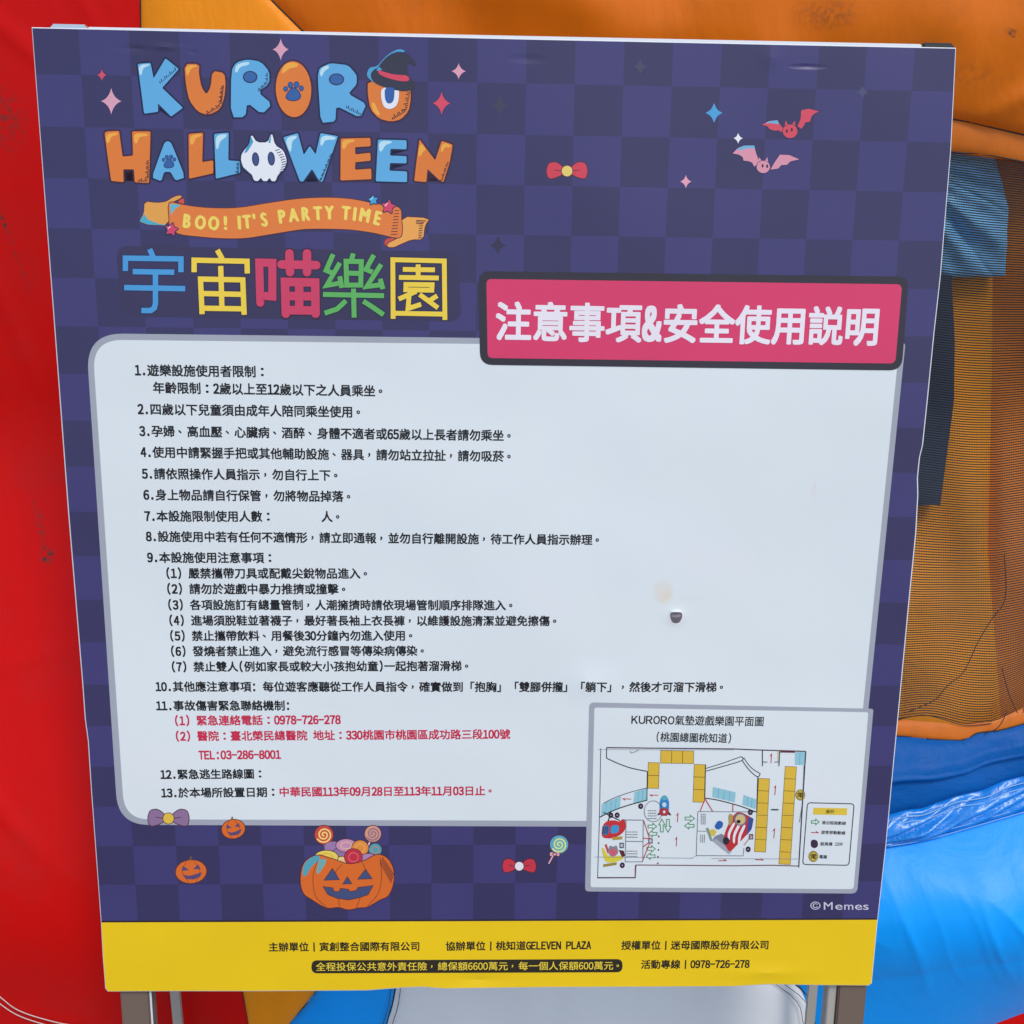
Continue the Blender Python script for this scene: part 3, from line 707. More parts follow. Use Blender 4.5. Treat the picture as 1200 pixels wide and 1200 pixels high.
--
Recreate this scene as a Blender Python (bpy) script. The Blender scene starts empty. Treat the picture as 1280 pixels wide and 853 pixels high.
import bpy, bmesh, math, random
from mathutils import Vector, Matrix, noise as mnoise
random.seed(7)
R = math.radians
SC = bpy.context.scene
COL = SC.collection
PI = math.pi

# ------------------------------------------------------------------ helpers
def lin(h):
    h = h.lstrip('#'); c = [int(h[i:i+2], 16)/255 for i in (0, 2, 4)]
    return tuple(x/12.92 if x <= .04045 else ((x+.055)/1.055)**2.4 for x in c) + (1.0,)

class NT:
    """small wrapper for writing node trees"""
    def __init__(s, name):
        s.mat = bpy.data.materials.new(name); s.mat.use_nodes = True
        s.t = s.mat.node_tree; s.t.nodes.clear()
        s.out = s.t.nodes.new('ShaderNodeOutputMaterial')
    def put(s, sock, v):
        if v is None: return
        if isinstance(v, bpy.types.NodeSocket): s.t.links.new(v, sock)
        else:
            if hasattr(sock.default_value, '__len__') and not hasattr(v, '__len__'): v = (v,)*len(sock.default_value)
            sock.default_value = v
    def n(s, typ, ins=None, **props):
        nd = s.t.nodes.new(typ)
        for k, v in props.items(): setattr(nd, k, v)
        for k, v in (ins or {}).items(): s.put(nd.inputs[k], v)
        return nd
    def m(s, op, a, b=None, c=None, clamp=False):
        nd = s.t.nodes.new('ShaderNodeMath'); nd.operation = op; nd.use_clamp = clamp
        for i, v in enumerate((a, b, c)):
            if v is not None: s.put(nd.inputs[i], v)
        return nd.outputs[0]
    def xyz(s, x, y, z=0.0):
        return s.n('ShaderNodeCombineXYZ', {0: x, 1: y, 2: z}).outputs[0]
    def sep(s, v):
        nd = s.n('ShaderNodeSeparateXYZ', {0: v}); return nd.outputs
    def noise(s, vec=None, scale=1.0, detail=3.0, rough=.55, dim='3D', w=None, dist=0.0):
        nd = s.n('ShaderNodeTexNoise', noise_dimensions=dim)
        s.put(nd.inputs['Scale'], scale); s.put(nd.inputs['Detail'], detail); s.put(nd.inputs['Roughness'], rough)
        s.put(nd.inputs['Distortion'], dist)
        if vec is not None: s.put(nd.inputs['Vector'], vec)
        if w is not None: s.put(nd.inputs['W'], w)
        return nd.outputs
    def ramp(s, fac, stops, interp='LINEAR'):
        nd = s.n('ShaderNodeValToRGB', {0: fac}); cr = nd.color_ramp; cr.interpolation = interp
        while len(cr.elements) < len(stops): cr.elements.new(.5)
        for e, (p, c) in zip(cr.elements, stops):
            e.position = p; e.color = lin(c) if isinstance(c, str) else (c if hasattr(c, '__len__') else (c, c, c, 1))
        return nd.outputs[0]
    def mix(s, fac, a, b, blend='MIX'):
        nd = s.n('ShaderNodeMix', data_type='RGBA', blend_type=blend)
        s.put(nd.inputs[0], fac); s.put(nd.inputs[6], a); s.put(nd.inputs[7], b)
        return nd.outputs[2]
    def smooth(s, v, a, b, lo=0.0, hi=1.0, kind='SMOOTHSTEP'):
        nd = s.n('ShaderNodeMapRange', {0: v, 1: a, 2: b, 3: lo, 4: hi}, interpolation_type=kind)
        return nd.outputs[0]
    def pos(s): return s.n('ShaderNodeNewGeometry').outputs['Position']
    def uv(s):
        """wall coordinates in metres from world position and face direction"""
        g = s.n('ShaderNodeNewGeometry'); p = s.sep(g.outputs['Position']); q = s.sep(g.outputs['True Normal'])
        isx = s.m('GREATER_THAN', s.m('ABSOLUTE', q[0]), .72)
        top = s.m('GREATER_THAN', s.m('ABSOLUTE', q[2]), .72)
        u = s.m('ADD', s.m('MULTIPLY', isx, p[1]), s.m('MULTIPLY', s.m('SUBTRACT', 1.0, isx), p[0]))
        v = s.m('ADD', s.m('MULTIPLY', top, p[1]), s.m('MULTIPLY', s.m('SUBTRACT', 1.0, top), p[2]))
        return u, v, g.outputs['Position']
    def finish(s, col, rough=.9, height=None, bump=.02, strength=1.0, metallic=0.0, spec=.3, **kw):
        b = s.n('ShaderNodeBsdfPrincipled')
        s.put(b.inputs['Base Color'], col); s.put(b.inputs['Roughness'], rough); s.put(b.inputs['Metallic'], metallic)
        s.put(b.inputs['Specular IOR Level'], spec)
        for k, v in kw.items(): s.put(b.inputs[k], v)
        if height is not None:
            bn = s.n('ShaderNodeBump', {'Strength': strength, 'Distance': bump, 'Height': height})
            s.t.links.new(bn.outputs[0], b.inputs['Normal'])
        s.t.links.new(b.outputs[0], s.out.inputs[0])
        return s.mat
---
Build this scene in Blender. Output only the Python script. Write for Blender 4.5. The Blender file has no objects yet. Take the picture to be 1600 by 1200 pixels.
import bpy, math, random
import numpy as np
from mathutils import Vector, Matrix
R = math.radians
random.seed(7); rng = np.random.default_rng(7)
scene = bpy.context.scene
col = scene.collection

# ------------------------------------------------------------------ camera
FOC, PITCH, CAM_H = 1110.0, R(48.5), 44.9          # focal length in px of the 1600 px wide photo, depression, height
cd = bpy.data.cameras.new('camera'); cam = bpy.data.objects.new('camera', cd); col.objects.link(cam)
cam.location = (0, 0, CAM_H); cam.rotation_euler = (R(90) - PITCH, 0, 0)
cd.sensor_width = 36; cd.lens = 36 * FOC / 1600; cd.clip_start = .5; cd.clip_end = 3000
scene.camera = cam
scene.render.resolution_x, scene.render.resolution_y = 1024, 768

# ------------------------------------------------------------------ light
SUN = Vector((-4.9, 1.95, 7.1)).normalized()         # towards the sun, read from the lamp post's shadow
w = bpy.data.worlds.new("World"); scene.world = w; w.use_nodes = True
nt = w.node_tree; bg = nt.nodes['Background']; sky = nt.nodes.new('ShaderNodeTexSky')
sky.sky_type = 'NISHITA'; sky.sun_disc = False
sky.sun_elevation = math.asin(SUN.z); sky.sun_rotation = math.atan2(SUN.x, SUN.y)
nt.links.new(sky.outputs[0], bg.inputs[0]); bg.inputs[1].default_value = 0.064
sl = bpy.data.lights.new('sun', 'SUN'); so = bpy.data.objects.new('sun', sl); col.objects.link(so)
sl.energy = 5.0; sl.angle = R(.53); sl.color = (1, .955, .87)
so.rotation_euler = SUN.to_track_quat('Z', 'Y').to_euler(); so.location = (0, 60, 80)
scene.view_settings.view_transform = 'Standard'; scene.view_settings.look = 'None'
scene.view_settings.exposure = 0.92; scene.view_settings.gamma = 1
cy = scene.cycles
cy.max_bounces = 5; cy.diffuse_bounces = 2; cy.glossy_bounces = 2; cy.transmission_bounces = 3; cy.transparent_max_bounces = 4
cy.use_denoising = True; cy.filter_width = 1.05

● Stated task
Go through the entries above and pull out each line with "Treat" in it.

● Output of the task
Continue the Blender Python script for this scene: part 3, from line 707. More parts follow. Use Blender 4.5. Treat the picture as 1200 pixels wide and 1200 pixels high.
Recreate this scene as a Blender Python (bpy) script. The Blender scene starts empty. Treat the picture as 1280 pixels wide and 853 pixels high.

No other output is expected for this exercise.